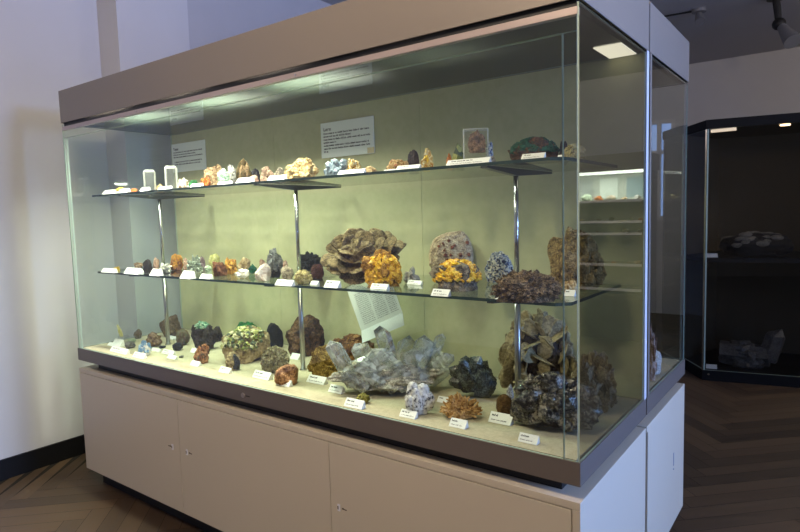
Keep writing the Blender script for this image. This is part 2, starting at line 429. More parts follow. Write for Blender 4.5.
# ceiling fittings
M_grey=mat('grey metal fitting',(.22,.22,.23),.45,metal=.3); M_lampglass=mat('dull lamp glass',(.5,.48,.45),.3)
p=on(2,CEIL,699,9)
t=thing('ceiling_spotlight','small round grey ceiling spotlight near the display case corner','lamp',(p[0],p[1],CEIL))
bm=nb(); cyl(bm,(0,0,-.03),(0,0,0),.06,seg=20); obj('mount',bm,M_grey,t)
bm=nb(); cyl(bm,(0,0,-.05),(.02,-.05,-.13),.03,.045,seg=20); obj('lamp_head',bm,M_grey,t)
bm=nb(); cyl(bm,(0,0,0),(-.42,-.05,0),.008,seg=8); bmesh.ops.translate(bm,vec=(0,0,-.012),verts=bm.verts); obj('cable',bm,M_black,t)
p=on(2,CEIL,776,-4)
q=on(1,p[1],779,24); h=on(1,p[1]-.1,790,36); base=Vector(p)
t=thing('track_spotlight','black jointed ceiling spotlight with grey head at upper right','lamp',base)
bm=nb(); cyl(bm,(0,0,-.03),(0,0,0),.07,seg=20); obj('mount',bm,M_black,t)
bm=nb(); cyl(bm,(0,0,-.02),Vector(q)-base,.03,.026,seg=12); obj('arm',bm,M_black,t)
bm=nb(); bmesh.ops.create_icosphere(bm,subdivisions=2,radius=.055,matrix=Matrix.Translation(Vector(q)-base)); obj('joint',bm,M_black,t,smooth=True)
d=(Vector(h)-Vector(q))
bm=nb(); cyl(bm,Vector(q)-base+d*.25,Vector(q)-base+d*1.25+Vector((0,0,-.02)),.035,.07,seg=24); obj('lamp_head',bm,M_grey,t,smooth=False)
# ------------------------------------------------------------------ display cases
L=2.74
M_taupe=mat('taupe grey lacquered metal',(.215,.19,.165),.42,metal=.2,spec=.5)
M_band=mat('dark brown metal tray',(.165,.142,.122),.4,metal=.2)
M_cab=mat('cream lacquered cabinet',(.60,.54,.415),.42,var=.02,vs=2)
M_seam=mat('dark seam',(.03,.025,.02),.8)
M_rail=mat('pinkish anodised rail',(.42,.35,.33),.35,metal=.4)
M_steel=mat('polished steel',(.62,.62,.64),.18,metal=1)
M_steel2=mat('brushed steel',(.42,.41,.40),.28,metal=1)
M_white=mat('white lacquered panel edge',(.66,.66,.70),.4)
M_fab=rockm('olive linen covered panel',[(177,175,139),(184,181,145)],9,.95,.15,.1,dist=.002)
M_sand=rockm('cream felt base',[(158,149,124),(174,165,140)],60,.95,.3,.1,dist=.002)
M_glass=glass('greenish sheet glass',(.955,.985,.965),.075)
M_glassend=glass('end pane glass',(.76,.785,.775),.20)
M_glassend2=glass('rear end pane glass',(.93,.945,.945),.09)
M_shelfglass=glass('shelf glass',(.93,.975,.95),.08)
M_edge=mat('green glass edge',(.36,.47,.41),.2,spec=.6)
M_shelfedge=mat('dark green shelf edge',(.018,.045,.04),.12,spec=.7)
def louvre():
    m,nt,b=newmat('louvred ceiling panel under glass'); N=nt.nodes.new; LK=nt.links.new
    b.inputs['Base Color'].default_value=(.025,.034,.026,1)
    b.inputs['Roughness'].default_value=.45
    return m
M_louvre=louvre()
M_lamp=mat('lit diffuser',(.9,.88,.8),.4,emit=(1,.87,.66),es=1.8)
def pane(name,parent,axis,x0,x1,y0,y1,z0,z1,m=None,me=None):
    """glass sheet, slot 0 faces, slot 1 polished edges; axis = thickness axis"""
    bm=nb(); v,fs=box(bm,x0,x1,y0,y1,z0,z1)
    for f in fs:
        f.normal_update(); f.material_index=0 if abs(f.normal[axis])>.9 else 1
    return obj(name,bm,[m or M_glass,me or M_edge],parent)
def cabinet(y0,y1,label,doors,front):
    t=thing('base_cabinet',label,'cabinet',(0,0,0),0)
    s=.006 if front else 0
    bxo('plinth',M_black,t,-L+.06,-.06,y0+(.055 if front else .0),y1-.05*(not front),0,.086)
    bxo('body',M_cab,t,-L,0,y0+.02,y1,.086,.6435,.0015)
    bm=nb(); box(bm,-L,0,y0,y0+.0205,.6215,.6435); obj('top_slab',bm,M_cab,t,bev=.001)
    return t
cab=cabinet(0,.6555,'cream base cabinet with three locked doors under the front glass case','',True)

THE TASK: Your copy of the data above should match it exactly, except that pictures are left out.

EXPECTED OUTPUT:
Keep writing the Blender script for this image. This is part 2, starting at line 429. More parts follow. Write for Blender 4.5.
# ceiling fittings
M_grey=mat('grey metal fitting',(.22,.22,.23),.45,metal=.3); M_lampglass=mat('dull lamp glass',(.5,.48,.45),.3)
p=on(2,CEIL,699,9)
t=thing('ceiling_spotlight','small round grey ceiling spotlight near the display case corner','lamp',(p[0],p[1],CEIL))
bm=nb(); cyl(bm,(0,0,-.03),(0,0,0),.06,seg=20); obj('mount',bm,M_grey,t)
bm=nb(); cyl(bm,(0,0,-.05),(.02,-.05,-.13),.03,.045,seg=20); obj('lamp_head',bm,M_grey,t)
bm=nb(); cyl(bm,(0,0,0),(-.42,-.05,0),.008,seg=8); bmesh.ops.translate(bm,vec=(0,0,-.012),verts=bm.verts); obj('cable',bm,M_black,t)
p=on(2,CEIL,776,-4)
q=on(1,p[1],779,24); h=on(1,p[1]-.1,790,36); base=Vector(p)
t=thing('track_spotlight','black jointed ceiling spotlight with grey head at upper right','lamp',base)
bm=nb(); cyl(bm,(0,0,-.03),(0,0,0),.07,seg=20); obj('mount',bm,M_black,t)
bm=nb(); cyl(bm,(0,0,-.02),Vector(q)-base,.03,.026,seg=12); obj('arm',bm,M_black,t)
bm=nb(); bmesh.ops.create_icosphere(bm,subdivisions=2,radius=.055,matrix=Matrix.Translation(Vector(q)-base)); obj('joint',bm,M_black,t,smooth=True)
d=(Vector(h)-Vector(q))
bm=nb(); cyl(bm,Vector(q)-base+d*.25,Vector(q)-base+d*1.25+Vector((0,0,-.02)),.035,.07,seg=24); obj('lamp_head',bm,M_grey,t,smooth=False)
# ------------------------------------------------------------------ display cases
L=2.74
M_taupe=mat('taupe grey lacquered metal',(.215,.19,.165),.42,metal=.2,spec=.5)
M_band=mat('dark brown metal tray',(.165,.142,.122),.4,metal=.2)
M_cab=mat('cream lacquered cabinet',(.60,.54,.415),.42,var=.02,vs=2)
M_seam=mat('dark seam',(.03,.025,.02),.8)
M_rail=mat('pinkish anodised rail',(.42,.35,.33),.35,metal=.4)
M_steel=mat('polished steel',(.62,.62,.64),.18,metal=1)
M_steel2=mat('brushed steel',(.42,.41,.40),.28,metal=1)
M_white=mat('white lacquered panel edge',(.66,.66,.70),.4)
M_fab=rockm('olive linen covered panel',[(177,175,139),(184,181,145)],9,.95,.15,.1,dist=.002)
M_sand=rockm('cream felt base',[(158,149,124),(174,165,140)],60,.95,.3,.1,dist=.002)
M_glass=glass('greenish sheet glass',(.955,.985,.965),.075)
M_glassend=glass('end pane glass',(.76,.785,.775),.20)
M_glassend2=glass('rear end pane glass',(.93,.945,.945),.09)
M_shelfglass=glass('shelf glass',(.93,.975,.95),.08)
M_edge=mat('green glass edge',(.36,.47,.41),.2,spec=.6)
M_shelfedge=mat('dark green shelf edge',(.018,.045,.04),.12,spec=.7)
def louvre():
    m,nt,b=newmat('louvred ceiling panel under glass'); N=nt.nodes.new; LK=nt.links.new
    b.inputs['Base Color'].default_value=(.025,.034,.026,1)
    b.inputs['Roughness'].default_value=.45
    return m
M_louvre=louvre()
M_lamp=mat('lit diffuser',(.9,.88,.8),.4,emit=(1,.87,.66),es=1.8)
def pane(name,parent,axis,x0,x1,y0,y1,z0,z1,m=None,me=None):
    """glass sheet, slot 0 faces, slot 1 polished edges; axis = thickness axis"""
    bm=nb(); v,fs=box(bm,x0,x1,y0,y1,z0,z1)
    for f in fs:
        f.normal_update(); f.material_index=0 if abs(f.normal[axis])>.9 else 1
    return obj(name,bm,[m or M_glass,me or M_edge],parent)
def cabinet(y0,y1,label,doors,front):
    t=thing('base_cabinet',label,'cabinet',(0,0,0),0)
    s=.006 if front else 0
    bxo('plinth',M_black,t,-L+.06,-.06,y0+(.055 if front else .0),y1-.05*(not front),0,.086)
    bxo('body',M_cab,t,-L,0,y0+.02,y1,.086,.6435,.0015)
    bm=nb(); box(bm,-L,0,y0,y0+.0205,.6215,.6435); obj('top_slab',bm,M_cab,t,bev=.001)
    return t
cab=cabinet(0,.6555,'cream base cabinet with three locked doors under the front glass case','',True)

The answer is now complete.